§ **WHAT IS EXPECTED**
Exactly and only the lines from the one containing "Model this scene" through the one containing "R = math.radians" are to be repeated, both ends included.

[Scenes as source code]
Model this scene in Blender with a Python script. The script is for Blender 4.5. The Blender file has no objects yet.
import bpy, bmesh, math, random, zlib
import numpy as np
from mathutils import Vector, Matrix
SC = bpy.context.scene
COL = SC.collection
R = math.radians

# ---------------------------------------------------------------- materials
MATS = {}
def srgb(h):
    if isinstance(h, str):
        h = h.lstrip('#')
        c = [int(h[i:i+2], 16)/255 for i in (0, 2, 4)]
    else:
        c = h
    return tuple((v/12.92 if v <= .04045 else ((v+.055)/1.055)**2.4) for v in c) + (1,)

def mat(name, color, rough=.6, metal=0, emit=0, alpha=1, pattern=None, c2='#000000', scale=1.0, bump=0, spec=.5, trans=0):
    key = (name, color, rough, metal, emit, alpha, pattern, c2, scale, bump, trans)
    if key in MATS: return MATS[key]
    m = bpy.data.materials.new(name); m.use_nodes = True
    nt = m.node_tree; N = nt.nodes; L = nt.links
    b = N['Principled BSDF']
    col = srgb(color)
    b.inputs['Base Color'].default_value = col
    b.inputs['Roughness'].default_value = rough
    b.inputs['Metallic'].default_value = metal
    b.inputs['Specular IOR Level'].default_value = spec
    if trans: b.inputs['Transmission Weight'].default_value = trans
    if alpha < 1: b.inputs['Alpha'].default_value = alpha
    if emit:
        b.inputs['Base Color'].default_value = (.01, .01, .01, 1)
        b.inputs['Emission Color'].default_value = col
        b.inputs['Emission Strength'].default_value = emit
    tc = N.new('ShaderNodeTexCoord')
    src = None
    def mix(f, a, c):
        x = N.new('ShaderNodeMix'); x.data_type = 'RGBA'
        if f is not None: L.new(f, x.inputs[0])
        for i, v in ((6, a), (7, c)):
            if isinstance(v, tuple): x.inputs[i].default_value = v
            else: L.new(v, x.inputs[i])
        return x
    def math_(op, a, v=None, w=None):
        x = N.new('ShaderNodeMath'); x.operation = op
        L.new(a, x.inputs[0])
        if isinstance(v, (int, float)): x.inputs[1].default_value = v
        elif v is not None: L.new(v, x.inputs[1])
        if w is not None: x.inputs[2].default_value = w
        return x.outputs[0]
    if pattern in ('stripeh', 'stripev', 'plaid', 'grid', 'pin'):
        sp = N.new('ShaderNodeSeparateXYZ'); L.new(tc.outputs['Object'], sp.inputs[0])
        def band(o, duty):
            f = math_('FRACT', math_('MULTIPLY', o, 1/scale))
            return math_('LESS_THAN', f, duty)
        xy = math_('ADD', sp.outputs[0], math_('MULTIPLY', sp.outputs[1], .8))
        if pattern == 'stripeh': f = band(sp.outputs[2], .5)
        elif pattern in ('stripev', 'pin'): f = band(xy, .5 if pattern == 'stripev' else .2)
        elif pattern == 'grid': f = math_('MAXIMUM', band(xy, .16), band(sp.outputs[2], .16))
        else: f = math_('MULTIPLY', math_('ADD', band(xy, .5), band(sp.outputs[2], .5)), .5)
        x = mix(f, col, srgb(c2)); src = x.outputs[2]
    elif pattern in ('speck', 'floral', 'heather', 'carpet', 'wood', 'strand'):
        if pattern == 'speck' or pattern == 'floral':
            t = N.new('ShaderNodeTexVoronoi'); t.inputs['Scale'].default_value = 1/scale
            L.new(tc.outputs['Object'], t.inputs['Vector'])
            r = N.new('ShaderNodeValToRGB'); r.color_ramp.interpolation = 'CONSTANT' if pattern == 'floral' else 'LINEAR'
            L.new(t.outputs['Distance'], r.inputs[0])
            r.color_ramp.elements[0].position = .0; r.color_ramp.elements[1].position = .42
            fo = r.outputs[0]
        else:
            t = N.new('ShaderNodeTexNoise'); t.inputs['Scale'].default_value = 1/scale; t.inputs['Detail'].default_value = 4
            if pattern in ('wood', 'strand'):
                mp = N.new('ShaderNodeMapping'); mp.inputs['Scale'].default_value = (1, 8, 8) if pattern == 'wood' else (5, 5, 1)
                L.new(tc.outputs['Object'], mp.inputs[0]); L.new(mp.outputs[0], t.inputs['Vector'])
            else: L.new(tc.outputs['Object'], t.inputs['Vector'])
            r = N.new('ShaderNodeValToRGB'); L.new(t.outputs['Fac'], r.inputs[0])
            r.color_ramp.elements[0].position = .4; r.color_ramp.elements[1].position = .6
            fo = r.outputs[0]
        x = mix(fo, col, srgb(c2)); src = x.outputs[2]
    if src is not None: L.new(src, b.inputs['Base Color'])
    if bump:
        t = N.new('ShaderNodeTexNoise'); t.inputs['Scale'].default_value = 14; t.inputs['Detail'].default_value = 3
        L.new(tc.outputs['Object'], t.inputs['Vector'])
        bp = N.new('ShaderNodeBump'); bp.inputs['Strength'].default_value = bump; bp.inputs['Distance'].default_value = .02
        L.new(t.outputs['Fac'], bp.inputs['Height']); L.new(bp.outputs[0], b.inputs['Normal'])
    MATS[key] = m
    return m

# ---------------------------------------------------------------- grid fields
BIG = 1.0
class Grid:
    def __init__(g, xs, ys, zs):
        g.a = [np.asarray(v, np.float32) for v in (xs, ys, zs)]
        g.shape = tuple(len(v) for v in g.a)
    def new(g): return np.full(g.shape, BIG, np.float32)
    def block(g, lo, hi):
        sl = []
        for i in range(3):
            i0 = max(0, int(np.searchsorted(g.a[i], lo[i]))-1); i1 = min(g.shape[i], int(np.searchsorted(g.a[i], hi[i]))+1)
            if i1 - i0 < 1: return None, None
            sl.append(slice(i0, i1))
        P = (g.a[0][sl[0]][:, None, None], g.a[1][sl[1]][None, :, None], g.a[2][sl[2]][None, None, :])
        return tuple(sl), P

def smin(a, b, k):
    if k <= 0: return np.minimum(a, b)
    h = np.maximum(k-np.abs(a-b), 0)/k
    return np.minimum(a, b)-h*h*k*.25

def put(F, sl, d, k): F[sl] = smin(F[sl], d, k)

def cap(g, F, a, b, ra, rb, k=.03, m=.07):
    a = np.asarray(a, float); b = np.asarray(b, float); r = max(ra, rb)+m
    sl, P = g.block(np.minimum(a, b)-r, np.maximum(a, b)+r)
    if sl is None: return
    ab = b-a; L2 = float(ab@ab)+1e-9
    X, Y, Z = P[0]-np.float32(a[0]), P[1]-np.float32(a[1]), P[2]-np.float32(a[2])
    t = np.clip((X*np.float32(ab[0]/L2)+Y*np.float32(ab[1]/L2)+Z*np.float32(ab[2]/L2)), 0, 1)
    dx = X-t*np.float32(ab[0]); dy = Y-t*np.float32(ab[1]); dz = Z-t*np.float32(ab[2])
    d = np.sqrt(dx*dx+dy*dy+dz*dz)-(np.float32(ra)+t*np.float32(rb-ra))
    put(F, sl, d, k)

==

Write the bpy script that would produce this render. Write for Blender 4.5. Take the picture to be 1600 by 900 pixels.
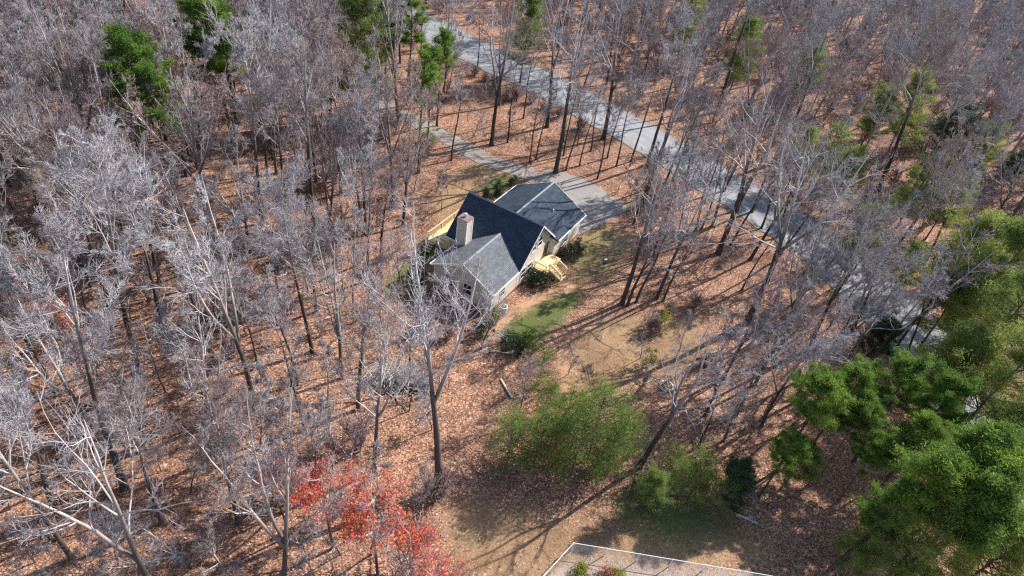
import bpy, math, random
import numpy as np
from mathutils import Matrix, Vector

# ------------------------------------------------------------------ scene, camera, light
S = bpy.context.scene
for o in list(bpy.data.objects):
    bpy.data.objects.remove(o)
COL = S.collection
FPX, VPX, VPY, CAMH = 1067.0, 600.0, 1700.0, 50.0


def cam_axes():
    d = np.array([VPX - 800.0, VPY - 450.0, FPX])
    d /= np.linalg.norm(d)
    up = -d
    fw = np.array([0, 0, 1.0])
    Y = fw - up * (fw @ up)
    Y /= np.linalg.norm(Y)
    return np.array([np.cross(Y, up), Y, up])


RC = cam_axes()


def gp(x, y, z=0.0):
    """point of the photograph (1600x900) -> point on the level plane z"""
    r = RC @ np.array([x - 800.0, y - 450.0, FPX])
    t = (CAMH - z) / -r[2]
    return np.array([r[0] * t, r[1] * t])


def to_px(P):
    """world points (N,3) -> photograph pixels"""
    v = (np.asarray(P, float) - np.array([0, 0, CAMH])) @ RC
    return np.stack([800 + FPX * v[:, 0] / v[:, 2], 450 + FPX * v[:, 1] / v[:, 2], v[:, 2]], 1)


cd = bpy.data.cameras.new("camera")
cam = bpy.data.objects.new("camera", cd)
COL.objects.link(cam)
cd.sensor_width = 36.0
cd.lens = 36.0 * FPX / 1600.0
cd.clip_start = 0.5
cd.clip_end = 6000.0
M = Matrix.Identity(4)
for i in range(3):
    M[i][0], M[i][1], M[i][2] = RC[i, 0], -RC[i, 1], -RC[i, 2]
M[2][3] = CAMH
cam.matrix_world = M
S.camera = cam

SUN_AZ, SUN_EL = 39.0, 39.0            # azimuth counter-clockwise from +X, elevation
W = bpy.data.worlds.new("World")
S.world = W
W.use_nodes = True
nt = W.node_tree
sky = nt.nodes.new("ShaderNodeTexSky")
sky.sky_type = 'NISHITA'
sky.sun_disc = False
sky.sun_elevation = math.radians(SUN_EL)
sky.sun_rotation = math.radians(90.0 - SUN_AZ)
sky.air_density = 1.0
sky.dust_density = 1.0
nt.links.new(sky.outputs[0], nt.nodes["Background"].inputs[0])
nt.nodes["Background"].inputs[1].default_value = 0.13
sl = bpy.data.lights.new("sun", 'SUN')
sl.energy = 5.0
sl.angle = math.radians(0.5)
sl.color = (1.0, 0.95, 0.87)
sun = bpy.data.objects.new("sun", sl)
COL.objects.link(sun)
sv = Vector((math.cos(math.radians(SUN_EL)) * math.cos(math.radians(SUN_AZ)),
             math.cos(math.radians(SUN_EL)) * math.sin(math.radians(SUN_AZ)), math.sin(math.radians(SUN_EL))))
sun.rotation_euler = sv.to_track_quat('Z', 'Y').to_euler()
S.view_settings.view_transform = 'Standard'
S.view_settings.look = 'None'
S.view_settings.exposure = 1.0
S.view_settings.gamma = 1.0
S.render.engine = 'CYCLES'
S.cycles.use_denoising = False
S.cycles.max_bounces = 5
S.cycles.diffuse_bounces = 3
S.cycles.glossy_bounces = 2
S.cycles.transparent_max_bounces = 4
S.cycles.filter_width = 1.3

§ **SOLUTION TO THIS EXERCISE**
Model this scene in Blender with a Python script. The script is for Blender 4.5. The Blender file has no objects yet.
import bpy, bmesh, math, random, zlib
import numpy as np
from mathutils import Vector, Matrix
SC = bpy.context.scene
COL = SC.collection
R = math.radians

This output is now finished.